**INFORMATION PROVIDED:**
--- begin ---
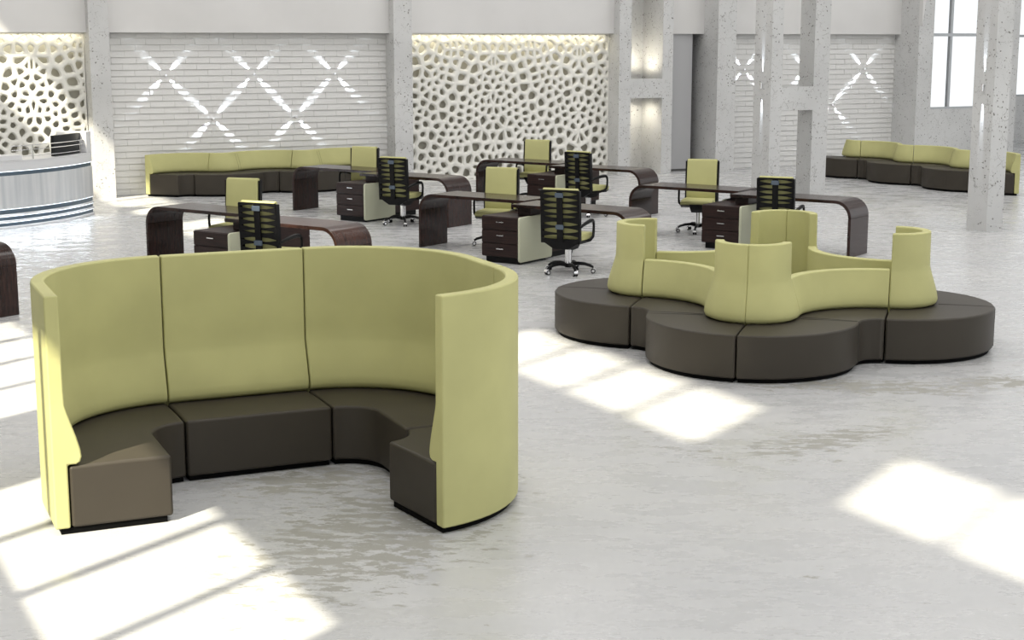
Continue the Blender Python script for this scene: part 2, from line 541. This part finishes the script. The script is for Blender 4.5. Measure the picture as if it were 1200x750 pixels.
# window wall at the right
YW = 27.6
U0, U1 = 24.51, 27.6
w0, w1, wz0 = 24.948, 26.431, 1.24
bm = bmesh.new()
box(bm, U0, w0, YW, YW + 1.0, 0, 11.2)
box(bm, w1, U1, YW, YW + 0.16, 0, 11.2)
box(bm, w0, w1, YW, YW + 0.16, 0, wz0)
box(bm, w0, w1, YW, YW + 0.16, 7.2, 11.2)
struct('wall_window_side', bm, CONC, smooth=False, label='pitted concrete wall with the tall window')
def window(name, a, b, y, z0, z1, mull, bars):
    e = empty(name, (0, 0, 0), WA); e['kind'] = 'structure'
    bm = bmesh.new()
    fr = 0.045
    box(bm, a, a + fr * .5, y, y + .08, z0, z1); box(bm, b - fr * .5, b, y, y + .08, z0, z1)
    box(bm, a, b, y - .002, y + .08, z0, z0 + fr)
    box(bm, mull - fr * .75, mull + fr * .75, y - .004, y + .08, z0, z1)
    for zb in bars: box(bm, a, b, y - .008, y + .085, zb - .035, zb + .035)
    o = link('window_frame', bm, FRAME, e, smooth=False); o['kind'] = 'structure'
    o = link('window_glass', mbox(a, b, y + .04, y + .046, z0, z1), GLASS, e, smooth=False); o['kind'] = 'structure'
window('window_1', w0, w1, YW + 0.05, wz0, 7.2, 25.53, (2.94, 4.7))
# a second, farther stretch of the window wall
bm = bmesh.new()
box(bm, 32.3, 32.97, 33, 33.4, 0, 11.2); box(bm, 32.97, 38, 33, 33.4, 0, 1.24); box(bm, 36, 38, 33, 33.4, 1.24, 11.2)
prism(bm, [(27.6, 28.6), (27.35, 28.6), (32.3, 33.4), (32.3, 33.0)], 0, 11.2)
struct('wall_window_far', bm, CONC, smooth=False)
window('window_2', 32.97, 36, 33.1, 1.24, 8, 34.3, (2.94, 5.0))
# sloping brace at the corner of the plaster band
bm = bmesh.new()
prism(bm, [(24.50, 3.15), (24.62, 3.9), (25.2, 6.2), (24.7, 6.2), (24.50, 4.1)], 27.50, 27.62, axis='y')
struct('trim_1', bm, PLASTER, smooth=False)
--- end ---
**PROBLEM DETAILS:**
Repeat the listing verbatim. Skip the pictures.

**EXERCISE RESPONSE:**
Continue the Blender Python script for this scene: part 2, from line 541. This part finishes the script. The script is for Blender 4.5. Measure the picture as if it were 1200x750 pixels.
# window wall at the right
YW = 27.6
U0, U1 = 24.51, 27.6
w0, w1, wz0 = 24.948, 26.431, 1.24
bm = bmesh.new()
box(bm, U0, w0, YW, YW + 1.0, 0, 11.2)
box(bm, w1, U1, YW, YW + 0.16, 0, 11.2)
box(bm, w0, w1, YW, YW + 0.16, 0, wz0)
box(bm, w0, w1, YW, YW + 0.16, 7.2, 11.2)
struct('wall_window_side', bm, CONC, smooth=False, label='pitted concrete wall with the tall window')
def window(name, a, b, y, z0, z1, mull, bars):
    e = empty(name, (0, 0, 0), WA); e['kind'] = 'structure'
    bm = bmesh.new()
    fr = 0.045
    box(bm, a, a + fr * .5, y, y + .08, z0, z1); box(bm, b - fr * .5, b, y, y + .08, z0, z1)
    box(bm, a, b, y - .002, y + .08, z0, z0 + fr)
    box(bm, mull - fr * .75, mull + fr * .75, y - .004, y + .08, z0, z1)
    for zb in bars: box(bm, a, b, y - .008, y + .085, zb - .035, zb + .035)
    o = link('window_frame', bm, FRAME, e, smooth=False); o['kind'] = 'structure'
    o = link('window_glass', mbox(a, b, y + .04, y + .046, z0, z1), GLASS, e, smooth=False); o['kind'] = 'structure'
window('window_1', w0, w1, YW + 0.05, wz0, 7.2, 25.53, (2.94, 4.7))
# a second, farther stretch of the window wall
bm = bmesh.new()
box(bm, 32.3, 32.97, 33, 33.4, 0, 11.2); box(bm, 32.97, 38, 33, 33.4, 0, 1.24); box(bm, 36, 38, 33, 33.4, 1.24, 11.2)
prism(bm, [(27.6, 28.6), (27.35, 28.6), (32.3, 33.4), (32.3, 33.0)], 0, 11.2)
struct('wall_window_far', bm, CONC, smooth=False)
window('window_2', 32.97, 36, 33.1, 1.24, 8, 34.3, (2.94, 5.0))
# sloping brace at the corner of the plaster band
bm = bmesh.new()
prism(bm, [(24.50, 3.15), (24.62, 3.9), (25.2, 6.2), (24.7, 6.2), (24.50, 4.1)], 27.50, 27.62, axis='y')
struct('trim_1', bm, PLASTER, smooth=False)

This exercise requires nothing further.